The response was amazing. At one point, a team member noted, "Wow! We have over 80,000 people with responses." It was at 130,000 responses a week later when I checked. With my team we then derived trends from the overwhelming number of responses. This is great because we can see what people really think about urban issues, allowing us to understand public opinion on a large scale.
What is the architect’s role in a crowd-funded project? Is design left up to the public?
People, ultimately, fund in experts. They don't want you, the architect, to sit there and do what they say because, of course, you can't listen to hundreds of thousands of opinions. So, what we do is really study these trends but also respond with proposals. It's really about a two-way feedback. It's not about people telling us what to do; that has never worked. It would be as if you visited a doctor and began to tell him what to do to cure your illness.

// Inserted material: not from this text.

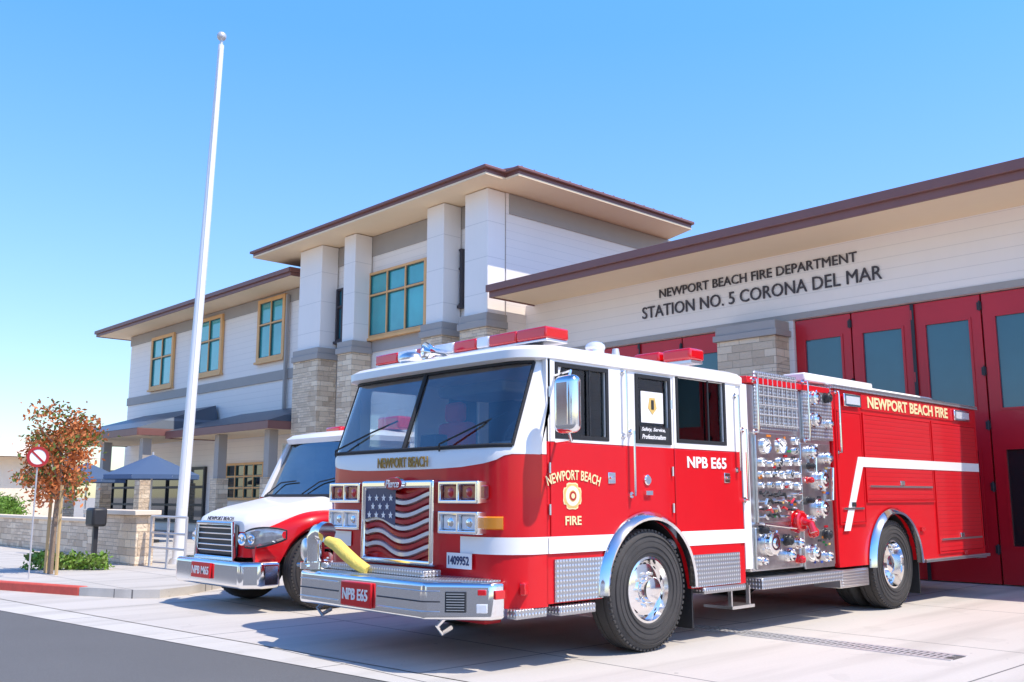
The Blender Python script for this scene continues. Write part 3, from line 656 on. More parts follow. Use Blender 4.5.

That's not what the public wants. They want projects that are successful, well-designed and thought out by the designers, taking into account the needs of the client. This a typical relationship between architects/landscape architects and their clients, it's just in this case our client is the public - a crowd funded endeavor.
It's actually not that different, just way more interesting.
Plus, it's on a whole other scale. We normally work on a single building with a client, now we are working on a whole downtown. So, we need more input. The people have a better reading of what's going on within their neighborhoods and cities than the government. Thus, our approach is not from the "top-down" but from the "bottom-up."
Will the “My Ideal City” model extend to cities abroad?
Recently, we presented My Ideal Cities in Berlin, Germany at Aedes, one of the biggest galleries in Europe for architecture and urban research, and they were saying how this would be an amazing concept to start implementing there. Being from northern Europe, I had not expected this type of response.
With this said, it's for sure going to happen in the U.S. The federal government just passed a regulation in which crowdfunding is something you can start to initiate here as well. When you crowd-fund, there is a regulation aspect which dictates how you go about doing this - like banks, actually. But this just passed, so it'll be interesting how this develops in the near future.
As a current New Yorker, I hope we may start talking about what we, the public, want to see in our city and actively participate in this growth.
What advice do you give your architecture students interested in addressing urban issues?
Students tend to think that they need to transform themselves towards an issue, towards trends. You need to find what interests you; be aware of it, study it intensely and be rigorous. By doing this, we can become great consultants and innovative team members.
What architects are good at is, not simply generating data, but actually, giving it form. This is important. The moment you start to, for instance, map traffic - you're in deep trouble. There is a critical boundary you should understand; as an expert you have different responsibilities than what people would like to put on you. You get a project, then you should ask yourself what the real question is, rather than just randomly answering the accepted ones. That kind of critical thinking, that kind of self-editing is as crucial as the fact that you want to become an expert in architectural design.